Measuring principle with pressure regain / Measuring precision and calibration

Foreword

With the introduction of digital technology, the knowledge and handling of nozzles went almost lost a few decades ago. Almost all saw the future in the calorimetric principle and the ultrasonic measuring technique. The reason was that these techniques were cheap and easy to digitalize and it was thought that it was only a matter of time and of some further technical development to reach a point where the results would eventually become more accurate and reliable.

Only recently many customers and manufacturers have learned that this was, if not a fallacy, then at least just wishful thinking. By their physical principles, there is no way to reach an accuracy of better than 4 - 5% of the measured value.

One of the reasons for this is that these devices typically only determine one point-like flow velocity. A volume flow derived from this is usually wrong, because the volume flow requires in fact the integral of infinitesimally small (and many) individual flow velocities distributed over the entire line's cross-section.

The volume flow measuring device consists of a measuring nozzle (which is selected in accordance with the measuring range), a microprocessor-controlled display / control unit and the connecting cables and hoses. When gas or air enters the specially designed nozzles it flows through a cross-sectional constriction, causing the pressure to drop slightly. The pressure in front of the constriction and in the constriction is then measured. The current calibrated volume flow is calculated from the slight difference in the two measured values (effective pressure).

Because each change in volume flow leads to an immediate response of the pressure sensors, which actually react very fast, there is no problem at all to measure short, transient consumption peaks or pulsating volume flows as well. See also fast short-time measurements in the software section.

It is, by the way, a wide-spread misunderstanding to think that the effective pressure within the constriction would lead to an equally high, remaining pressure loss.

Right: Sectional view of an 1/2"- nozzle

In fact the gas is accelerated by the Venturi-nozzle, but immediately after the nozzle it is slowed down again by the more inert mainstream. During this process a more than considerable pressure regain takes place. It is proven by measurements in front of and behind the nozzle that even a full-scale effective pressure of 350 mbar will only lead to an effective pressure loss of less than 100 mbar.

As a rule of thumb one can assume 2.5 percent power loss for the downline consumers if the operating pressure drops by 100 mbar. But this is, mind you, just the absolutely worst case.

In practice there is usually no need to worry about pressure losses while measuring with the VSM02 !

One reason for this is the availability of several measuring nozzles with variable diameters and overlapping measuring ranges.

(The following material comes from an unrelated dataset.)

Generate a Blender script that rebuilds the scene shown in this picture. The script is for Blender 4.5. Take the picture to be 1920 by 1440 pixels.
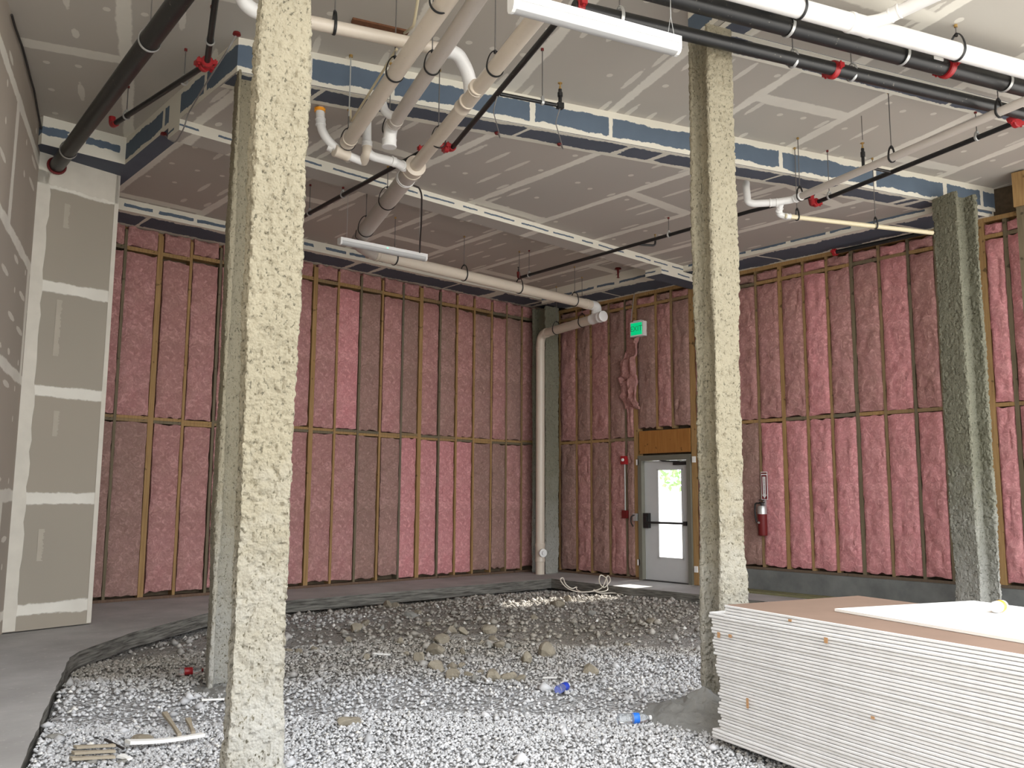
import bpy, math, random
import numpy as np
from mathutils import Vector, Matrix

random.seed(7); RNG = np.random.default_rng(11)
for o in list(bpy.data.objects): bpy.data.objects.remove(o, do_unlink=True)
SC = bpy.context.scene; COL = SC.collection

# ---------------------------------------------------------------- camera, sky, sun, exposure
EYE = 1.45                                   # lens height above the slab (m)
PITCH, ROLL, HEAD = math.radians(7.36), math.radians(0.334), math.radians(41.78)
FOC = 1620.0                                 # pixels on a 1920 px wide frame
cp, sp, cr, sr = math.cos(PITCH), math.sin(PITCH), math.cos(ROLL), math.sin(ROLL)
cb, sb = math.cos(HEAD), math.sin(HEAD)
R0, F0, Z0 = Vector((cb, -sb, 0)), Vector((sb, cb, 0)), Vector((0, 0, 1))
fwd = F0*cp + Z0*sp; up0 = Z0*cp - F0*sp
right = R0*cr + up0*sr; upv = up0*cr - R0*sr
cam = bpy.data.objects.new('camera', bpy.data.cameras.new('camera')); COL.objects.link(cam)
cam.matrix_world = Matrix((( right.x, upv.x, -fwd.x, 0), (right.y, upv.y, -fwd.y, 0), (right.z, upv.z, -fwd.z, EYE), (0, 0, 0, 1)))
cam.data.sensor_width = 36; cam.data.lens = 36*FOC/1920; cam.data.clip_start = 0.05; cam.data.clip_end = 300
SC.camera = cam
W = bpy.data.worlds.new('sky'); SC.world = W; W.use_nodes = True
bg = W.node_tree.nodes['Background']; bg.inputs[0].default_value = (0.93, 0.965, 1.0, 1); bg.inputs[1].default_value = 4.2
sun = bpy.data.objects.new('sun', bpy.data.lights.new('sun', 'SUN')); COL.objects.link(sun)
sun.data.energy = 16; sun.data.angle = math.radians(1.2); sun.data.color = (1, 0.95, 0.86)
SUN_TRAVEL = Vector((-0.86, 0.02, -0.46)).normalized()
sun.rotation_euler = SUN_TRAVEL.to_track_quat('-Z', 'Y').to_euler(); sun.location = (20, 9, 12)
SC.view_settings.view_transform = 'Standard'; SC.view_settings.look = 'None'
SC.view_settings.gamma = 1; SC.view_settings.use_curve_mapping = False; SC.view_settings.exposure = 0.35
SC.cycles.max_bounces = 10; SC.cycles.diffuse_bounces = 6; SC.cycles.transparent_max_bounces = 12

# ---------------------------------------------------------------- measuring helpers
def ray(px, py):
    X, Y = (px-960)/FOC, (py-720)/FOC
    x, yd = X*cr+Y*sr, -X*sr+Y*cr
    fw, u = cp+yd*sp, sp-yd*cp
    return Vector((x*cb+fw*sb, -x*sb+fw*cb, u))
O3 = Vector((0, 0, EYE))
def at(px, py, z): r = ray(px, py); return O3 + r*((z-EYE)/r.z)          # surveyed point at a known height
def on_x(px, py, X): r = ray(px, py); return O3 + r*(X/r.x)                 # on the plane x = X
def on_y(px, py, Y): r = ray(px, py); return O3 + r*(Y/r.y)
def px_of(p):
    d = Vector(p)-O3; z = d.dot(fwd); return 960+FOC*d.dot(right)/z, 720-FOC*d.dot(upv)/z
GA = math.radians(22.76-41.78)               # the front bays are turned against the back room
FX = Vector((math.cos(GA), math.sin(GA), 0)); FY = Vector((-math.sin(GA), math.cos(GA), 0))
def fr(a, b, z=0): v = FX*a + FY*b; v.z = z; return v

ZH, ZM, ZR, ZB, ZS, ZK = 5.52, 5.20, 5.22, 5.36, 5.08, 5.12   # ceiling levels
BY, RX = 12.40, 11.98                                              # back / right stud faces
def ceil_z(p):
    a, b = Vector((p[0], p[1], 0)).dot(FX), Vector((p[0], p[1], 0)).dot(FY)
    if a > 4.0 and b < 5.74: return ZR
    if b < 7.69 or p[0] < 3.02: return ZH
    if p[0] > 11.28: return ZK
    if p[1] > 11.78: return ZM
    if 8.43 < p[1] < 8.74: return ZS
    if p[1] >= 8.74: return ZM if p[0] < 3.21 else ZB
    return ZM

# ---------------------------------------------------------------- noise
def _h(ix, iy, iz, s):
    n = (ix*374761393 + iy*668265263 + iz*2147483647 + s*1274126177) & 0xffffffff
    n = ((n ^ (n >> 13))*1274126177) & 0xffffffff
    n = ((n ^ (n >> 16))*2246822519) & 0xffffffff
    return ((n ^ (n >> 15)) & 0xffffff)/float(0xffffff)
def vnoise(P, scale, seed=0):
    Q = np.asarray(P, float)*scale; I = np.floor(Q).astype(np.int64); f = Q-I; f = f*f*(3-2*f); out = 0
    for dx in (0, 1):
        for dy in (0, 1):
            for dz in (0, 1):
                w = (f[:, 0] if dx else 1-f[:, 0])*(f[:, 1] if dy else 1-f[:, 1])*(f[:, 2] if dz else 1-f[:, 2])
                out = out + w*_h(I[:, 0]+dx, I[:, 1]+dy, I[:, 2]+dz, seed)
    return out
def sstep(a, b, x): t = np.clip((x-a)/(b-a), 0, 1); return t*t*(3-2*t)

# ---------------------------------------------------------------- mesh building
class MB:
    def __init__(s): s.v = []; s.f = []; s.m = []; s.uv = {}
    def add(s, vs, fs, m=0):
        b = len(s.v); s.v.extend([tuple(v) for v in vs]); s.f.extend([tuple(b+i for i in f) for f in fs]); s.m.extend([m]*len(fs)); return s
    def box(s, a, b, m=0, rot=None, c=None):
        a, b = Vector(a), Vector(b)
        vs = [Vector((x, y, z)) for z in (a.z, b.z) for y in (a.y, b.y) for x in (a.x, b.x)]
        if rot is not None: vs = [Vector(c)+rot @ (v-Vector(c)) for v in vs]
        return s.add(vs, [(0, 2, 3, 1), (4, 5, 7, 6), (0, 1, 5, 4), (2, 6, 7, 3), (0, 4, 6, 2), (1, 3, 7, 5)], m)
    def obox(s, c, ax, ay, az, m=0):          # box from centre and three half axes
        c, ax, ay, az = map(Vector, (c, ax, ay, az))
        vs = [c+ax*i+ay*j+az*k for k in (-1, 1) for j in (-1, 1) for i in (-1, 1)]
        return s.add(vs, [(0, 2, 3, 1), (4, 5, 7, 6), (0, 1, 5, 4), (2, 6, 7, 3), (0, 4, 6, 2), (1, 3, 7, 5)], m)
    def prism(s, poly, z0, z1, m=0, ms=None):
        n = len(poly)
        A = sum(poly[i][0]*poly[(i+1) % n][1]-poly[(i+1) % n][0]*poly[i][1] for i in range(n))
        if A < 0: poly = poly[::-1]
        s.add([(p[0], p[1], z0) for p in poly]+[(p[0], p[1], z1) for p in poly], [tuple(range(n-1, -1, -1)), tuple(range(n, 2*n))], m)
        b = len(s.v)-2*n
        for i in range(n):
            j = (i+1) % n; s.f.append((b+i, b+j, b+n+j, b+n+i)); s.m.append(m if ms is None else ms)
            L = (Vector(poly[j][:2])-Vector(poly[i][:2])).length
            s.uv[len(s.f)-1] = [(0, 0), (L, 0), (L, 1), (0, 1)]
        return s
    def tube(s, pts, r, seg=16, m=0, cap=True, rs=None):
        pts = [Vector(p) for p in pts]; n = len(pts); vs = []; t0 = (pts[1]-pts[0]).normalized()
        x = t0.orthogonal().normalized()
        for i in range(n):
            t = (pts[min(i+1, n-1)]-pts[max(i-1, 0)]).normalized()
            x = (x-t*x.dot(t)).normalized(); y = t.cross(x); rr = rs[i] if rs else r
            vs += [pts[i]+(x*math.cos(2*math.pi*k/seg)+y*math.sin(2*math.pi*k/seg))*rr for k in range(seg)]
        fs = [(i*seg+k, i*seg+(k+1) % seg, (i+1)*seg+(k+1) % seg, (i+1)*seg+k) for i in range(n-1) for k in range(seg)]
        if cap: fs += [tuple(range(seg-1, -1, -1)), tuple((n-1)*seg+k for k in range(seg))]
        return s.add(vs, fs, m)
    def ring(s, c, axis, R, r, m=0, seg=24, q=8, flat=1.0, stretch=None):
        c = Vector(c); t = Vector(axis).normalized(); u = (Z0-t*t.z).normalized(); w = t.cross(u); vs = []
        for i in range(seg):
            a = 2*math.pi*i/seg; d = u*math.cos(a)+w*math.sin(a)
            cc = c+d*R
            if stretch: cc = cc+u*(stretch*max(0, math.cos(a))**1.5)
            vs += [cc+d*r*math.cos(2*math.pi*k/q)+t*r*flat*math.sin(2*math.pi*k/q) for k in range(q)]
        return s.add(vs, [(i*q+k, i*q+(k+1) % q, ((i+1) % seg)*q+(k+1) % q, ((i+1) % seg)*q+k) for i in range(seg) for k in range(q)], m)
    def lathe(s, c, axis, prof, seg=24, m=0):       # prof: (distance along axis, radius)
        c = Vector(c); t = Vector(axis).normalized()
        s.tube([c+t*(d+i*1e-5) for i, (d, _) in enumerate(prof)], 1, seg, m, True, [max(q, 1e-4) for _, q in prof]); return s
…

Instead of measuring a certain volume flow with a small nozzle (at high effective pressures) it is possible to measure the flow simply with the next-large nozzle at much lower effective pressures. (By the way, the range switch of an amperemeter serves a very similar purpose, as you know). On the other hand the VSM02 is a precision device which does not, of course, need the full-scale effective pressure in order to function properly. The VSM02 will rather make correct measurements with effective pressures as low as 60 Pa (0.6 mbar). For low effective pressures it has a resolution of approx. 1 Pa (0.01 mbar).

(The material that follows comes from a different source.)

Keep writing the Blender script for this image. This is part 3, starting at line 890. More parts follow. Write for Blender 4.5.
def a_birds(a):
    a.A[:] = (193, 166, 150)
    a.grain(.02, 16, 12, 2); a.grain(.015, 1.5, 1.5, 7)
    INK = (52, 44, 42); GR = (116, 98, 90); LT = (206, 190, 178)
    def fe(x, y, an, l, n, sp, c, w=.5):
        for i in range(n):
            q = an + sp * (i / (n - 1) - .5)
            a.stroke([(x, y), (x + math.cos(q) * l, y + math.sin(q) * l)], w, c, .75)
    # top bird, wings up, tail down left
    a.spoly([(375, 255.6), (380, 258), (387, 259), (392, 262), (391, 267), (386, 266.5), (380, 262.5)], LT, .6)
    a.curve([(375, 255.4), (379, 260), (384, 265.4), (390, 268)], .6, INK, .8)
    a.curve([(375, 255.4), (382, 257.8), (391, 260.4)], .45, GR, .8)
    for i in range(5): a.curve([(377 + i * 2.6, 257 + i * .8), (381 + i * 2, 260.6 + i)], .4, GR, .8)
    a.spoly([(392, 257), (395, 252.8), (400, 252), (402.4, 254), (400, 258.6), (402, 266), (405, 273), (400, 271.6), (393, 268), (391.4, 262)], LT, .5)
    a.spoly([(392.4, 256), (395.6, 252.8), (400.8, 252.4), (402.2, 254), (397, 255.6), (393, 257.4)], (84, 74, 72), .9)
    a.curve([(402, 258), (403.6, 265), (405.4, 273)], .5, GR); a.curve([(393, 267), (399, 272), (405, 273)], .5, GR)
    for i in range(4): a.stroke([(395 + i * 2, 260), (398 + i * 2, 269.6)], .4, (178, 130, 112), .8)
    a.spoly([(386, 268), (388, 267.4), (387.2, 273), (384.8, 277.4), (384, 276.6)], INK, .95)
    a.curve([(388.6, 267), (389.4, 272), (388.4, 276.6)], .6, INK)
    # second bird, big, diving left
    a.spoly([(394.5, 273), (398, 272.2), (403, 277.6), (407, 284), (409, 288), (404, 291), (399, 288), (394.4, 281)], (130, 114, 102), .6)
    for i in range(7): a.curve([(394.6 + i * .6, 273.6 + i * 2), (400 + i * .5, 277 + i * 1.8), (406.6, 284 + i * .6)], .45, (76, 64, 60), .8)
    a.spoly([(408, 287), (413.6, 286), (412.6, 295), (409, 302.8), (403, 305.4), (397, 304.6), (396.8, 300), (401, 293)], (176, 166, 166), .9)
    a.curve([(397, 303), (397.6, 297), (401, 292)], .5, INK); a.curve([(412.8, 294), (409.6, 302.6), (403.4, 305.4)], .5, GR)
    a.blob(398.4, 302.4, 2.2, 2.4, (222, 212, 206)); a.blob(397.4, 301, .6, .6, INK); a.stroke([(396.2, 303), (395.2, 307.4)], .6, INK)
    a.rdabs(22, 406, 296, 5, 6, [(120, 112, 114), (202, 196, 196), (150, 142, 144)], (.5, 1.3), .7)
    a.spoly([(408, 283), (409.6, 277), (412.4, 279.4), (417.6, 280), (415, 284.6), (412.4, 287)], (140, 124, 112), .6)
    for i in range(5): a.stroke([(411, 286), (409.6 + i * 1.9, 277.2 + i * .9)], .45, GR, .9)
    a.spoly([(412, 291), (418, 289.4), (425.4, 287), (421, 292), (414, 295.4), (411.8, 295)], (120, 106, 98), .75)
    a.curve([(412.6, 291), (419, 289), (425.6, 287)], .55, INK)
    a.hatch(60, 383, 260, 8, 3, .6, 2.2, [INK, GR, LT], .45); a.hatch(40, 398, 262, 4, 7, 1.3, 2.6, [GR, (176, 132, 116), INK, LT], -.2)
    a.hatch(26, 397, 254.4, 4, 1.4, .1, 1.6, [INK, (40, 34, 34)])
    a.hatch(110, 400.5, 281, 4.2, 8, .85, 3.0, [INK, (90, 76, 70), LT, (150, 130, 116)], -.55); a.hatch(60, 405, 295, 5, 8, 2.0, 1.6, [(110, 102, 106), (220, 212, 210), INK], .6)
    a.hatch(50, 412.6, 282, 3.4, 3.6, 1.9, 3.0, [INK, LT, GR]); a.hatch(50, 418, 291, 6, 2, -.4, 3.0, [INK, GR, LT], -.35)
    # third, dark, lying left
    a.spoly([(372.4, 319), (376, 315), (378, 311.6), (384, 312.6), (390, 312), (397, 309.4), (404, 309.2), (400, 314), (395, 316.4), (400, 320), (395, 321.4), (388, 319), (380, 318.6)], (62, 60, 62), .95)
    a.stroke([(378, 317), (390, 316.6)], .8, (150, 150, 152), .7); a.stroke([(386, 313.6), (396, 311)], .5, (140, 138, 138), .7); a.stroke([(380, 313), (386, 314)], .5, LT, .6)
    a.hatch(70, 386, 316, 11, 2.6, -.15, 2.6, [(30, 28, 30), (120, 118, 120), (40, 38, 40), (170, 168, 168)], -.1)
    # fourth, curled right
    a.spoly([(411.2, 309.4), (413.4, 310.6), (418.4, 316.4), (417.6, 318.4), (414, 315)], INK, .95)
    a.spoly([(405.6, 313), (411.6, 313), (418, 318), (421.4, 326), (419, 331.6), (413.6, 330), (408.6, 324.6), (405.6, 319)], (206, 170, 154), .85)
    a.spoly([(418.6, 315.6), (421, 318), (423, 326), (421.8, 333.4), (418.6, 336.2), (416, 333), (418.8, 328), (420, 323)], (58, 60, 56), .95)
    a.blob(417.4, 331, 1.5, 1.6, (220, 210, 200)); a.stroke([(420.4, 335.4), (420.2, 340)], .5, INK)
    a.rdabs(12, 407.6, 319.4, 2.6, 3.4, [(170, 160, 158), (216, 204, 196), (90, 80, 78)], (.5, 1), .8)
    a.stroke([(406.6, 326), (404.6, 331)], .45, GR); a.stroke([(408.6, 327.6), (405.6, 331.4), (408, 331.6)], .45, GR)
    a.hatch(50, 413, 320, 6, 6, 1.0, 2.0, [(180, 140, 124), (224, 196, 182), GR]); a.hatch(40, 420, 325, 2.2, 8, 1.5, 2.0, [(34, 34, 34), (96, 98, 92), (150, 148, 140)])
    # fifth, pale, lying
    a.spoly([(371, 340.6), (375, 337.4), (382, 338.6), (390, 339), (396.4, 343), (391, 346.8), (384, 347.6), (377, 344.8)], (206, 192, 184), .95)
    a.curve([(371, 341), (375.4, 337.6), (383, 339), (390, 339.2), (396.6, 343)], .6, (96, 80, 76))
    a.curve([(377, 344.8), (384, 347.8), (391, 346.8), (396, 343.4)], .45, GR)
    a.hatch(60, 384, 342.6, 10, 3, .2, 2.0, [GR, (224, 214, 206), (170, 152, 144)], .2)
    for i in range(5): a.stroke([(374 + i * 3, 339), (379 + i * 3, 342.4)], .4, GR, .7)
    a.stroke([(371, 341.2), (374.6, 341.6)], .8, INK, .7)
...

An example: at a line pressure of 6 bar a volume flow of, e.g., 350 Nm³/h is measured with a 2"-nozzle at an effective pressure of approx. 10 mbar (1000 Pa). Due to the pressure regain the pressure loss is further reduced to a maximum of 4 mbar. Despite the high volume flow the line pressure was only reduced from 6.000 to 5.996 bar (equals 0.07 percent). The resulting power loss for the downline consumers is therefore not higher than approx. 0.1 percent (!).

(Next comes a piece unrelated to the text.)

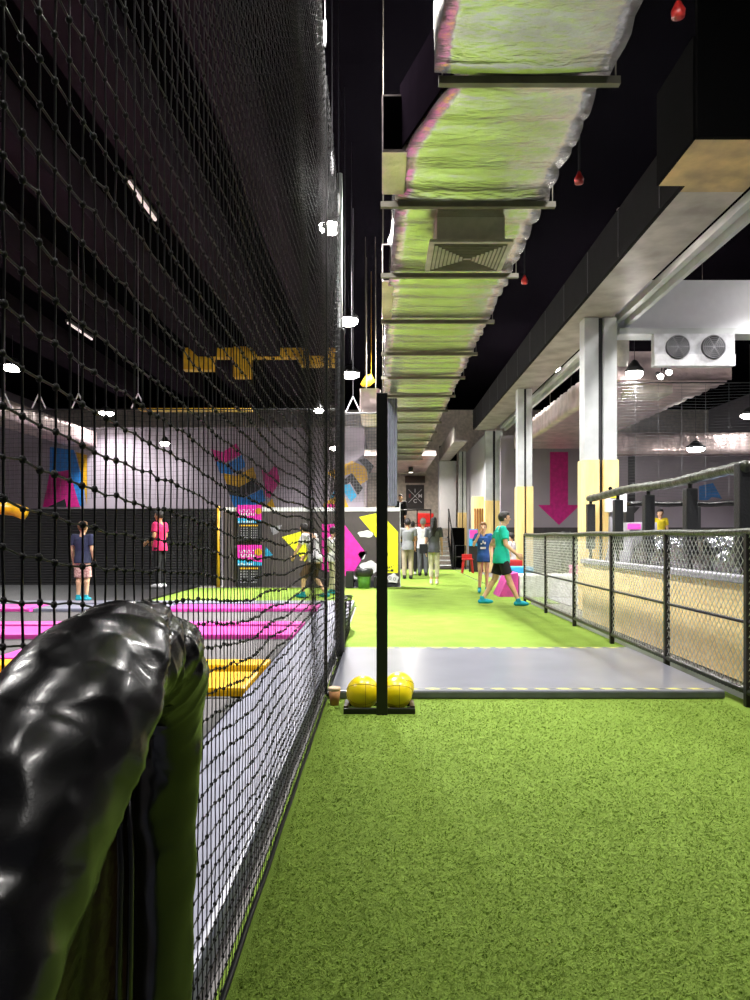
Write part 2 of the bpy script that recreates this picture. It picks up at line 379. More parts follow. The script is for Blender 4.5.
def rods(t, xs, ys_, z):
    for x in xs:
        for y in ys_: obj('hanger_rod', MB().tube([(x,y,z),(x,y,H_CEIL)], .006, 6), 'steel_strap', t)
rods(t, (-.3,-.12), (13.8, 14.8), 3.78)
t = thing('air_duct', 'wide crinkled foil duct in the right room behind the fan unit', 'air duct', (5.1, 13, 3.9))
rods(t, (4.2,5.9), (14, 19), 4.36)
obj('duct_run', ripple_duct(4.1, 6.05, 13.2, 23.5, 3.9, 4.35, amp=.03, pitch=.35), 'foil_dull', t, True)
obj('diffuser', MB().box(4.5, 5.2, 13.6, 14.3, 3.72, 3.9, .01), 'diffuser', t)
t = tag(obj('air_duct', ripple_duct(3.4, 3.9, 0, 6, 3.3, 3.9), 'foil_dull', None, True), 'crumpled brown foil duct across the far end of the right room', 'air duct')
t.rotation_euler = (0,0,PI/2); t.location = (9.6, 22.5, 3.55)
tag(obj('corrugated_ceiling_panel', ripple_duct(-.55, 1.75, 25, 31.5, 3.85, 4.0, amp=.03, pitch=.45), 'foil_dull', None, True), 'low corrugated metal soffit over the upper landing', 'ceiling panel')
t = thing('downlight', 'black cylinder downlight under the corrugated soffit', 'ceiling light', (1.1, 29, 3.62))
obj('housing', MB().lathe([(.09,0),(.09,.16),(.07,.19)], (1.1,29,3.62), 16), 'black', t); obj('lens', MB().lathe([(.075,-.015),(.075,-.003)], (1.1,29,3.62), 16), 'lens_dim', t)
L = bpy.data.lights.new('lamp_light', 'AREA'); L.shape = 'DISK'; L.size = .15; L.energy = 90*LAMP; L.color = (1,.93,.82)
lo = bpy.data.objects.new('lamp_light', L); COL.objects.link(lo); lo.parent = t; lo.location = (0,0,-.02)

# ================================================================ LAMPS
def lamp(X, Y, Z, label, power=160, group='round high bay lamps', spread=140, r=.24):
    t = thing('high_bay_lamp', label, 'ceiling light', (X, Y, Z), group)
    obj('housing', MB().lathe([(r*1.05,.01),(r*1.1,.05),(r*.7,.12),(r*.35,.2),(r*.1,.22)], (X,Y,Z), 20), 'black', t, True)
    obj('lens', MB().lathe([(r*.35,-.10),(r*.7,-.085),(r*.95,-.05),(r,.008)], (X,Y,Z), 20), 'lens', t, True)
    obj('cable', MB().tube([(X,Y,Z+.2),(X,Y,H_CEIL)], .005, 6), 'black', t)
    L = bpy.data.lights.new('lamp_light', 'AREA'); L.shape = 'DISK'; L.size = r*2; L.energy = power*LAMP; L.color = (1,.975,.95); L.spread = math.radians(spread)
    lo = bpy.data.objects.new('lamp_light', L); COL.objects.link(lo); lo.parent = t; lo.location = (0,0,-.11)
    return t
lamp(-.68, 9.9, 5.2, 'brightest hanging lamp beside the net, nearest of the middle row', 330, r=.14)
lamp(-.63, 14.2, 5.2, 'second lamp down the middle row beside the net', 340, r=.18, spread=160)
lamp(-.80, 18.9, 5.2, 'third lamp down the middle row, above the Y-shaped hanger', 330)
lamp(-1.63, 19.6, 4.44, 'small lamp seen through the net, left of the black pole', 60, r=.13)
lamp(-1.55, 24.2, 4.0, 'lowest small lamp seen through the net, left of the black pole', 50, r=.13)
lamp(-8.8, 18.1, 5.2, 'large oval lamp at the left edge of the photo')
lamp(-9.0, 24.8, 5.2, 'lamp above the blue and magenta wall graphic', 120)
lamp(-7.2, 25.2, 4.27, 'low lamp near the back wall, right of the blue graphic', 12, r=.15)
lamp(4.3, 12.95, 3.95, 'round lamp just left of the fan unit in the right room', 25, r=.14)
lamp(5.35, 21.5, 4.68, 'left lamp of the pair seen between the columns', 120)
lamp(5.75, 22.3, 4.6, 'right lamp of the pair seen between the columns', 120)
lamp(8.75, 21.2, 3.62, 'low round lamp above the padded rail in the right room', 22)
lamp(10.4, 21.5, 4.6, 'lamp at the right edge of the photo in the right room', 30)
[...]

These almost loss-free measurements are one of the main reasons for the excellent suitability of the VSM02 for use as a permanently installed consumption counter.

Volume flow rates are measured by the VSM02 with a constant precision of +/- 2.5 % of the measured value. By calculating the standardized volume flow the measured results are independent from changes in line pressure and gas temperature.

Besides we emphasize the fact that the constant measuring precision applies to the measured value! Some producers go without a clear specification of their measurement deviation. Often this means a tacit drawback to a precision that only applies to the full-scale range. This can make an enormous difference:

As you see, the relative deviation of the VSM02 is equal or less than +/- 2.5 percent for all measured values. Devices with the 'same' nominal deviation, but applied to the full-scale value, would produce very unreliable results, especially for low measured values! It may have been just this kind of test benches which contributed in the past to the prejudice of 'high pressure losses' for this measuring principle. The VSM02, however, is designed to measure low values with the same precision as high values, therefore it is always possible to get high quality measurements at an absolute minimum of pressure losses.